Absolwenci KSAP przygotowują projekt rekomendacji zmian w służbie cywilnej. Chcą m.in. dwuetapowego konkursu na stanowiska kierownicze
Koalicja Obywatelska (KO) zapowiada, że jeśli wygra wybory, skupi się na odkręcaniu tego, co wprowadził PiS. – Chcemy, aby służba cywilna ponownie stała się neutralna politycznie i profesjonalna. W tym celu zlikwidujemy powołania, które dają możliwość zatrudnienia osób z klucza partyjnego. Przywrócimy konkursy i będziemy się starali, aby nabory był maksymalnie przejrzyste i uproszczone – zapowiada Mariusz Witczak, poseł PO i były członek Rady Służby Cywilnej, a także osoba namaszczana na szefa Kancelarii Prezesa Rady Ministrów.
Dodaje, że KO opracuje też jednolite zasady zatrudnienia i wynagradzania dla całej administracji.
Doraźne cele rządzących
Przypomnijmy, że podobne plany mieli obecni rządzący. Ostatecznie skończyło się na likwidacji konkursów na stanowiska kierownicze w służbie cywilnej.
– Każdą władzę interesują tylko doraźne modyfikacje, a nie kompleksowe rozwiązania dla całej administracji. PO-PSL też zaczęły rządzenie od zmian w pragmatykach urzędniczych i usuwania osób, które za poprzedniej ekipy trafiały na stanowiska dyrektorskie z Państwowego Zasobu Kadrowego – mówi prof. Stefan Płażek, adwokat z Uniwersytetu Jagiellońskiego.
Postulaty urzędników
W sprawie obsadzania kierowniczych stanowisk głos zabierają też absolwenci Krajowej Szkoły Administracji Publicznej (KSAP). Jerzy Siekiera, prezes Stowarzyszenia Absolwentów KSAP, konsultuje właśnie z urzędnikami projekt rekomendacji zmian w służbie cywilnej.
Wśród propozycji znalazł się m.in. pomysł wzmocnienia roli szefa służby cywilnej i większego podporządkowania mu dyrektorów generalnych.

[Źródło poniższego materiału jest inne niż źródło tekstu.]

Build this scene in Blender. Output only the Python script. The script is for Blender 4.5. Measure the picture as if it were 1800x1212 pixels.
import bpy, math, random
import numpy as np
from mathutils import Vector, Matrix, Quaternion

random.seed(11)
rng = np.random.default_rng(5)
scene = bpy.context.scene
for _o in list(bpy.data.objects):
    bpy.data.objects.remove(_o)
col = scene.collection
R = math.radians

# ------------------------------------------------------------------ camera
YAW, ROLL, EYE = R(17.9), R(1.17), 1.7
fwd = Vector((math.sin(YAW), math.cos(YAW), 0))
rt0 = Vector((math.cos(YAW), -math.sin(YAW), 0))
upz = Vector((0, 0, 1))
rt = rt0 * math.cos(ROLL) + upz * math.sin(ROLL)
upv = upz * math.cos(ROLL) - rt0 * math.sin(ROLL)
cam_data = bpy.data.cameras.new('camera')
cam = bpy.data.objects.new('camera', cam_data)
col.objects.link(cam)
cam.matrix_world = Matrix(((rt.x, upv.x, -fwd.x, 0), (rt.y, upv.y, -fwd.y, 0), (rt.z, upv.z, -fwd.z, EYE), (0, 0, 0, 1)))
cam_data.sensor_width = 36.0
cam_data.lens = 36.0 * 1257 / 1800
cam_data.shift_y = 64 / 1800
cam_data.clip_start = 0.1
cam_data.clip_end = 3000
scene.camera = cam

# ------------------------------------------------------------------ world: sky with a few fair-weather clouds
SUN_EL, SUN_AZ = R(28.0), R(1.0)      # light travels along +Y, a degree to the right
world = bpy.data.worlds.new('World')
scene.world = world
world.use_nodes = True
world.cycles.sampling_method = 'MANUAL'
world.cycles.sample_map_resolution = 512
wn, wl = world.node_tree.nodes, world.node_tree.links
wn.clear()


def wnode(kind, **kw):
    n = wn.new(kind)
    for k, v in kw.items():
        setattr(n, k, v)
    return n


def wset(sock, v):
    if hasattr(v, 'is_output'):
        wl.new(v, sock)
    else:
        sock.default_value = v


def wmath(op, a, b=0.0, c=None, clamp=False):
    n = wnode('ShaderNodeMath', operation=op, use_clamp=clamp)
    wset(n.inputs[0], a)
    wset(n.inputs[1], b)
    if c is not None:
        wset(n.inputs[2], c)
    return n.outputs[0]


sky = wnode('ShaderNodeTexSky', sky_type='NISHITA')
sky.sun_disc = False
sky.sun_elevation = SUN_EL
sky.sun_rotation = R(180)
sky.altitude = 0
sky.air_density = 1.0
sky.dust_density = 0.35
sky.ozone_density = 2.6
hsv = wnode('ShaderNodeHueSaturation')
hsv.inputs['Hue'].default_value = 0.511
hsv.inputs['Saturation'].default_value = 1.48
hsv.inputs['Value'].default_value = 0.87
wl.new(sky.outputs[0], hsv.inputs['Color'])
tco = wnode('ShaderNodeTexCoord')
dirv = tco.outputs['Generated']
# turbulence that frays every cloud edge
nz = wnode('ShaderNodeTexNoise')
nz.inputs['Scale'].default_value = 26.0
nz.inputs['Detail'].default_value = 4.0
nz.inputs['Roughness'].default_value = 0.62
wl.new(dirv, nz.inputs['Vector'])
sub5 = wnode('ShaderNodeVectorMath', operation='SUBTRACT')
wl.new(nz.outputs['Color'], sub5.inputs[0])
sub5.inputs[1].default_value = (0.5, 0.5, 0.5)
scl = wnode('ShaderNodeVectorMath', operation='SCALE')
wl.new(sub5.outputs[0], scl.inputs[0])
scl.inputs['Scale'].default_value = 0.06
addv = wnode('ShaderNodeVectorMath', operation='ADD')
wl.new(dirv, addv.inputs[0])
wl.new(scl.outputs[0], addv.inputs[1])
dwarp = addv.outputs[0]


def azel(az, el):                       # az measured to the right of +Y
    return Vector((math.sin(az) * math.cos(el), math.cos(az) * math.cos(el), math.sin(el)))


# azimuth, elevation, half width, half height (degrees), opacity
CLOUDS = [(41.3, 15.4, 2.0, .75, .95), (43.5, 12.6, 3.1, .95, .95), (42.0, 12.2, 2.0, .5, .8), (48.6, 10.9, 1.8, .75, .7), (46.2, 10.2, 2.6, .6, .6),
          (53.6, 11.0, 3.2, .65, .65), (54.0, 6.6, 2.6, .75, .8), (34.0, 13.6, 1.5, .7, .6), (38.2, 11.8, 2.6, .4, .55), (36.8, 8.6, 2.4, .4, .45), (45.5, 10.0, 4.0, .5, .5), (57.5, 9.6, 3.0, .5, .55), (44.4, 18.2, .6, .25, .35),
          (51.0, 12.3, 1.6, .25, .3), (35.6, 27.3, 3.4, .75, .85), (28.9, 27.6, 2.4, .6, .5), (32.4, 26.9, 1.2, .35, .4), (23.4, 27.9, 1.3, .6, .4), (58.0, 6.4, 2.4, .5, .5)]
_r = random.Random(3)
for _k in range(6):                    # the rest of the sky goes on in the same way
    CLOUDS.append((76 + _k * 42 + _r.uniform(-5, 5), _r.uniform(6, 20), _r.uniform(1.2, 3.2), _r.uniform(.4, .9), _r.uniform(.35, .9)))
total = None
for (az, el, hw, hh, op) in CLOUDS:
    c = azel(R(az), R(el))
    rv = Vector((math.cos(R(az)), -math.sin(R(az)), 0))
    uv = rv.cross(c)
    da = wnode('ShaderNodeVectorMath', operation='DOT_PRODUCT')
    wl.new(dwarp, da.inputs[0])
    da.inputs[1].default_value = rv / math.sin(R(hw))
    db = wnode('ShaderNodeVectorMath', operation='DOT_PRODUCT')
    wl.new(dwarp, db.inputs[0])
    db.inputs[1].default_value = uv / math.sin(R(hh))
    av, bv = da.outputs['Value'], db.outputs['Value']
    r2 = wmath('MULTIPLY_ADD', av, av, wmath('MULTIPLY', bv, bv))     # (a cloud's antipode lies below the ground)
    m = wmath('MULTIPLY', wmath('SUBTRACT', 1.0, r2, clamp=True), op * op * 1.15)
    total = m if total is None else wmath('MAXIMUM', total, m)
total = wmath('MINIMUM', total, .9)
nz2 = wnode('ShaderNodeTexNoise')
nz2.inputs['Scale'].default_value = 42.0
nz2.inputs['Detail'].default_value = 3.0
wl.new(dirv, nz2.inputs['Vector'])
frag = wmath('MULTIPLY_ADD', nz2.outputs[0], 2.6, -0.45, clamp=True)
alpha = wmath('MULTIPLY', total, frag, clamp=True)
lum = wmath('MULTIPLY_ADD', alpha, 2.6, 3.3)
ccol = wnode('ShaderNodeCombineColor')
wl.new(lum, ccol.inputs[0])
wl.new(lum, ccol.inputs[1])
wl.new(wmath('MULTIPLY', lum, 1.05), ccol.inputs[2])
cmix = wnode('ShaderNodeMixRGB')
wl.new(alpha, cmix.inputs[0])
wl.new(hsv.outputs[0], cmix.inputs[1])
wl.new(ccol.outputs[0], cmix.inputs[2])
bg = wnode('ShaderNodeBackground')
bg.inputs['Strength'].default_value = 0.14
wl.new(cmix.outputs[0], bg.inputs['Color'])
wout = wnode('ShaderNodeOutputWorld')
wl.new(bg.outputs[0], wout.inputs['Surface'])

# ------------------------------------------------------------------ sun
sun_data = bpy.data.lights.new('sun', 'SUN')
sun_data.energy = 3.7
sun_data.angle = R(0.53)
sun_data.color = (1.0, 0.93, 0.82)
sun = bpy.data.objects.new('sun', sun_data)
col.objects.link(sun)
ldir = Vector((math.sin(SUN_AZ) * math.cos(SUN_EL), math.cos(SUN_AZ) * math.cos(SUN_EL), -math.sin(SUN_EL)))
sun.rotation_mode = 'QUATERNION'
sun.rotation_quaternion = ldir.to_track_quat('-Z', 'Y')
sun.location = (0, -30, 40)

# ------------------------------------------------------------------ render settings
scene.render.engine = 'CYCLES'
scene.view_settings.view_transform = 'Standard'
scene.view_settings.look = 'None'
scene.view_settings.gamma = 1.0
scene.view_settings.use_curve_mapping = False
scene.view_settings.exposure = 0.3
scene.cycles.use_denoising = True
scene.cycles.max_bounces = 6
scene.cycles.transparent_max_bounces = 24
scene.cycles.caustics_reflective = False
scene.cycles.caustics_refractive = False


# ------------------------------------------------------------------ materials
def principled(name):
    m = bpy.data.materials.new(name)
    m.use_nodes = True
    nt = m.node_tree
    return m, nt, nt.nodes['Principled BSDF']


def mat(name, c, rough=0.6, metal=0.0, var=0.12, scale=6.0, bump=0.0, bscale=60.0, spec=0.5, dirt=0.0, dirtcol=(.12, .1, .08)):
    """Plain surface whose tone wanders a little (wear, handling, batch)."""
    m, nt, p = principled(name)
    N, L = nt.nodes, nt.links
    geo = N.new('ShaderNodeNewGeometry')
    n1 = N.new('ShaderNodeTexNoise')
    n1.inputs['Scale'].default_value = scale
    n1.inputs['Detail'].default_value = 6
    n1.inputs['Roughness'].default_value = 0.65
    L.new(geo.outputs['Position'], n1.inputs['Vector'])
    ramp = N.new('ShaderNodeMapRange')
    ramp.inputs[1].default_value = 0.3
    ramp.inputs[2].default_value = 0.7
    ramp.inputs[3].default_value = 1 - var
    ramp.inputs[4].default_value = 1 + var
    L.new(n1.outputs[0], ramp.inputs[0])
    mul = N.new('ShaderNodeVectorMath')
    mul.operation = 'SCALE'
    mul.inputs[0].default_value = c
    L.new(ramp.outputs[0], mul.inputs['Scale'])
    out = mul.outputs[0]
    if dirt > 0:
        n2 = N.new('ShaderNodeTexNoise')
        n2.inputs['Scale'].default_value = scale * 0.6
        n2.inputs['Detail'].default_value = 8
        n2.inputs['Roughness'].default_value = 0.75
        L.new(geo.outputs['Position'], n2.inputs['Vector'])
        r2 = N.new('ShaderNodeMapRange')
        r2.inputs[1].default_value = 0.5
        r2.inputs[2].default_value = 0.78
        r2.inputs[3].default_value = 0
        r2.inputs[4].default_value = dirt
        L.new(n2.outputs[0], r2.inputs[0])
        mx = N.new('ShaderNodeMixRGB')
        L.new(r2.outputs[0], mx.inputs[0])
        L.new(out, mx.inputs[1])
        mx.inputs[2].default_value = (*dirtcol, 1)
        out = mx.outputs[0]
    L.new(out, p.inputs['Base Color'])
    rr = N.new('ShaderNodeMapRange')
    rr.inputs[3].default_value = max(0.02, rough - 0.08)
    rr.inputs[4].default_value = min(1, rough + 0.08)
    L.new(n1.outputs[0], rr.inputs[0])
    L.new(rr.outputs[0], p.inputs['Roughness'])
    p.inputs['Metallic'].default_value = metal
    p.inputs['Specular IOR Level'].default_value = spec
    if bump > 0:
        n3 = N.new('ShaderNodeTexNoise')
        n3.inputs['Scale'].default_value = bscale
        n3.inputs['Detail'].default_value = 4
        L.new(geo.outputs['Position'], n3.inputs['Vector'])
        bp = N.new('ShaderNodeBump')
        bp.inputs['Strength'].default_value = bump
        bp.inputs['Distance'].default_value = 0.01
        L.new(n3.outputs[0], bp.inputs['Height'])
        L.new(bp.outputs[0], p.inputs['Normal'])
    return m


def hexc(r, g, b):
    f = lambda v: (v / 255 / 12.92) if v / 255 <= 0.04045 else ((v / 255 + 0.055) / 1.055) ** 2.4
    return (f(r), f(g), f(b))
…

– Dziś szef służby cywilnej jest raczej dyrektorem jednego z departamentów kancelarii premiera niż ma jakąkolwiek władzę nad urzędnikami – przyznaje prof. Krzysztof Kiciński, były wiceprzewodniczący Rady Służby Cywilnej.
Absolwenci KSAP chcieliby też, aby osoby na kierownicze stanowiska były wyłaniane dwuetapowo. Do pierwszego etapu kwalifikowaliby się ci, którzy spełniają kryteria wskazane w rozporządzeniu.
Obecne przepisy nie regulują precyzyjnie procedury naboru. Przyczynia się to do różnic w zakresie kompetencji członków korpusu i nieprawidłowości podczas ich zatrudniania.
– Należy wzmocnić mechanizmy kontrolne zapewniające obiektywizm w przeprowadzaniu naborów. Jednym ze sposobów mogłoby być utworzenie instytucji rekruterów podległych szefowi służby cywilnej, którzy uczestniczyliby w procesie rekrutacji. Innym – powierzenie naborów jednostce zewnętrznej, np. KSAP – proponuje Jerzy Siekiera.
Wśród propozycji znalazło się też rozwiązanie, które zablokowałoby możliwość powoływania partyjnych kolegów na stanowiska kierownicze. Chodzi o wymóg pięcioletniego okresu, który musi upłynąć od zaprzestania członkostwa w partii do objęcia stanowiska kierowniczego w służbie cywilnej.
– Na dyskusję o zmianach w administracji rządowej zawsze jestem otwarty, ale uważam, że obecnie służba cywilna funkcjonuje zdecydowanie lepiej niż wcześniej – deklaruje Tadeusz Woźniak, przewodniczący Rady Służy Publicznej.